Currently, the iShares Core S&P U.S. Growth ETF (IUSG) offers extensive market exposure in growth investing

by VT Markets
/
Nov 11, 2025

The iShares Core S&P U.S. Growth ETF (IUSG) launched on 24 July 2000 and offers exposure to the Style Box – All Cap Growth market. Managed by BlackRock, IUSG holds assets worth over $25.51 billion. It aims to replicate the performance of the S&P 900 Growth Index, which tracks large and mid-cap U.S. growth stocks.

The ETF has low annual operating expenses of 0.04%, making it one of the most cost-effective options. Its 12-month trailing dividend yield is 0.54%. Sector allocation is heavily weighted towards Information Technology, with 41.4% of the portfolio. Nvidia Corp holds 13.72% of total assets, followed by Microsoft and Apple.

Performance and Risk Analysis

Year-to-date, IUSG has gained approximately 19.37%, and 20.03% over the last 12 months (as of 10 November 2025). It has a beta of 1.11 and a standard deviation of 18.81% over three years, which classifies it as a medium-risk option. The ETF holds about 468 stocks, reducing company-specific risk.

Alternatives include the American Century U.S. Quality Growth ETF (QGRO) and iShares Morningstar Growth ETF (ILCG). QGRO manages $2.09 billion, while ILCG manages $2.99 billion. Both are alternatives that investors could consider within the same investment space.

The fund’s significant 41.4% weighting in Information Technology, and particularly its 13.72% stake in Nvidia, makes it a concentrated bet on big tech. Given that the latest US Producer Price Index report for October 2025 showed a slight increase in costs for semiconductor manufacturers, we see a potential for near-term volatility. This suggests that traders could consider buying puts on IUSG to hedge against or profit from any pullback in the tech sector.

With a beta of 1.11, IUSG will likely move more than the broader market, a trait we saw amplify both gains and losses back in the turbulent markets of 2022. The CBOE Volatility Index (VIX) has recently edged up to 19.5 from its autumn lows, signaling that the market is pricing in more uncertainty. This rising implied volatility could make strategies like a long straddle on IUSG appealing for those who expect a significant price move but are unsure of the direction.

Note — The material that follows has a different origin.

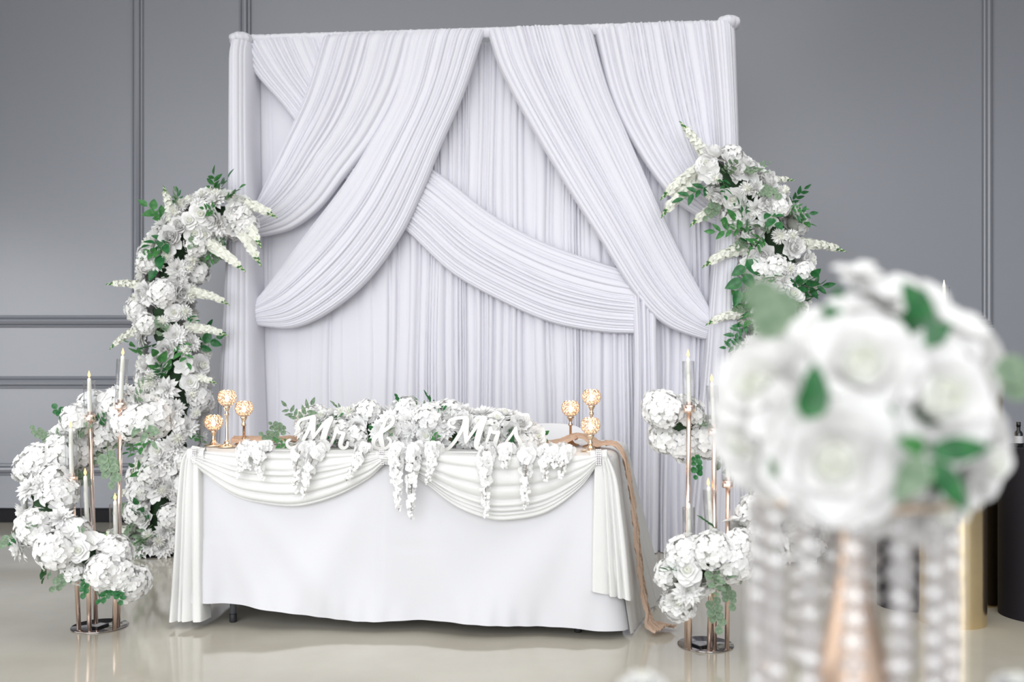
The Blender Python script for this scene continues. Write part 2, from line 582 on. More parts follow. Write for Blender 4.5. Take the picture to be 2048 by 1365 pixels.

Macroeconomic Factors and Strategy

We must also watch the macroeconomic picture, as growth stocks are sensitive to interest rate policy. Recent statements from Federal Reserve officials have been more cautious than expected, which has dampened market hopes for a rate cut in the first quarter of 2026. This sentiment could put a ceiling on IUSG’s rally, making it a good time to look at selling out-of-the-money covered calls against an existing long position to generate income.